Hilson’s debut album far from perfection

In a Perfect World… is Keri Hilson’s debut album. Originally slated for release in 2007, it was pushed back two years until 2009, anticipation building the whole time. Unfortunately, despite solid sales, the album falls short.

You might know Keri Hilson from Timbaland’s song “The Way I Are,” or from writing for many artists like Britney Spears, Ciara, Ludacris and Usher. Since then, Keri has not been in the forefront until recently with her best-performing single to date, “Turnin’ Me On.”

Despite having an excellent production team and big name guests, the album never seems to get off the ground. The first five tracks are great and are the perfect balance of similarity and difference needed to be popular. Despite this strong start, the rest of the album deflates into yawn-inducing slow jams and never quite recovers.

Though all the songs have better than average production, they are not very melodic or interesting. The vast majority of the songs do not swell to a catharsis, but instead merely end. Most of the songs start and finish without any consequence. Hilson’s voice does not match the glittering production, but instead gets in the way of hearing it. This album would have been better if some of the tracks were instrumental. They all start off exciting enough, but then die quietly.

The whole album comes off as disjointed and incomplete. Nothing meshes well, and all the elements stick out individually instead of becoming a synergetic whole. Several of the elements of the Timbaland-produced tracks are reused verbatim.

Since Hilson is a singer and not a rapper, certain things are expected. These expectations are hardly met. She seems to have a very limited range and a one-dimensional delivery. The only evidence of her as a singer exists in misplaced vocal runs, as her voice comes off as very undynamic. It gets tiring, and more disappointingly, boring. This is a shame because many of the songs on the album are slow jams that emphasize voice.

Most of the good songs on the album have already been released as singles. “Turnin’ Me On,” “Get Your Money Up,” “Return the Favor,” “Knock You Down,” “Change Me” and “Energy” are the only highlights here. This album is 64.29% crap.

“Get Your Money Up” is a female empowerment song, but at the same time, it’s quite shallow. It may be ridiculously unapologetic, but it’s one of the most fun songs on the album. They want “something better than the MARTA bus.” Produced by Timbaland and Danja, it’s got quite a groove.

“Return the Favor” has Timbaland’s signature cleanliness of production, antithetical to the song’s content, which seems to be quite dirty. The song isn’t really about Hilson, but Timberland. Although one of the most melodic of all the tracks, the production behind the vocals demands more attention.

The lyrics stop after three minutes, but the song continues for another two-and-a-half. During this is perhaps the most insightful moment of the entire album; the production uses Hilson’s voice as part of the artificial instrumentation.

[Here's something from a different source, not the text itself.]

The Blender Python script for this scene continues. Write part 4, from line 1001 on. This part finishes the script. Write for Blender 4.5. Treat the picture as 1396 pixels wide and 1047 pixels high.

The layers slowly peel back, starting with voice, to the underlying basic chord progressions which fade out. Many people will get bored with the latter third of this song, even though that is where the magic is. The instrumentation on this track is bright, like a Nintendo-created world.

“Change Me” is the album’s valiant effort at resuscitation. The track features a reinvented Akon. It is also one of the best uses of Hilson’s voice because she isn’t allowed to show off. She goes into the background for much of the song, which is unfortunately where she sounds the best on this album.

“Alienated” is worth a listen because it is so strange. After several listens, no judgment seems quite right. It is a sing-song rap. Or something. It’s an odd one. It is reminiscent of both the recent Killers’ albums and Ciara’s “Hotline.” It’s the platypus of the album.

Overall, the album is a letdown. After two years of anticipation built up for it, it consistently disappoints. There are a couple of really great spots, but there are many more appallingly terrible ones.